As we gain the final ridge above Knik Lake I can see the lights of the finish line through the trees, and so do the dogs. They hit 20 miles an hour headed down the last hill to the Knik Museum, where the trail turns out onto the lake for the final 200 yards to the finish. I catch a glimpse of a team just ahead of us; we’re gaining rapidly until I spill the sled rounding the final corner onto the lake. The 15 seconds it takes me to right the sled and get moving again costs me 19th place, and I finish barely 50 feet behind the other team.
To finish 20th out of 40 in a race like this, especially after I took a couple of extra hours’ layover at Skwentna, is beyond my hopes. Race Marshal Bobby Lee, a friend from my Iditarod flying days, congratulates me on a super run and tells me to go on into the bar, where the awards banquet has just started and a turkey dinner with all the trimmings is waiting with my name on it. Before I do, I toss the dogs a chunk of frozen lamb and hug each one. They’ve shown me and everyone else they’ve got what it takes to do the long haul.
And finally, I go check on Silvertip. He loves riding in little airplanes and probably had a lot more fun on the way back than I did. He’s bouncing with glee to see me, and his injured foot is apparently a thing of the past. I probably could have just left him in the team and run him home from Skwentna, but it wasn’t a call I cared to make.

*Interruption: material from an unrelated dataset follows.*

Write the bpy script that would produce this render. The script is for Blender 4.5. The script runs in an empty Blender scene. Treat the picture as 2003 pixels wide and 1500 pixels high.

So ends my first real distance race. I’m tired beyond caring and know I’ll ache for days, but the feeling of satisfaction and accomplishment, as well as pride in my team, is beyond measure. I still have a lot to learn, but now I’m confident I can at least keep things intact during the learning process.
January 7, 1995
Montana Creek, Alaska
Let me tell you about moose. That’s right: those big, lovable, half-ton cows of the forest everyone thinks are so cute and can’t resist photographing. Well, to a musher, moose are the spawn of Satan himself (or herself, if we must scrupulously hew to political rectitude).
Every musher has at least one horror story about these ungainly ungulates (and most have several) ranging from the merely scary to the truly tragic. It seems mushers and moose are doomed by fate to dance forever in a kind of mutually destructive embrace. Indeed, mushers have a perspective on moose shared by few others.
Lots of people have never seen a moose in other than its typical roadside shrub-munching mien. In reality, an outwardly amiable moose can suddenly turn into a 1,500-pound herbivorous transformer toy run amok. Annoyed moose can run at greyhound speeds, knock over fair-sized trees, and tap-dance automobiles into tinfoil for what would seem to be the slightest of provocations. They can also mercilessly stomp animals and even humans: fatalities occur every winter in Alaska, even in downtown Anchorage.
One part of the dilemma arises because Alaska’s moose population is kept artificially high to accommodate hunters, particularly in the Southcentral part of the state. In the old days, bears and wolves kept the moose population to a small fraction of its current bloated level. Nowadays, most of these predators are scarce where they are needed the most. In built-up areas where hunting is prohibited and natural carnivores are all but absent, moose become positively bothersome. Within the environs of urban Anchorage, for instance, more than 1,000 moose wander about like sacred cows in Calcutta, causing problems ranging from shredded shrubbery to tangled traffic to stomped citizens.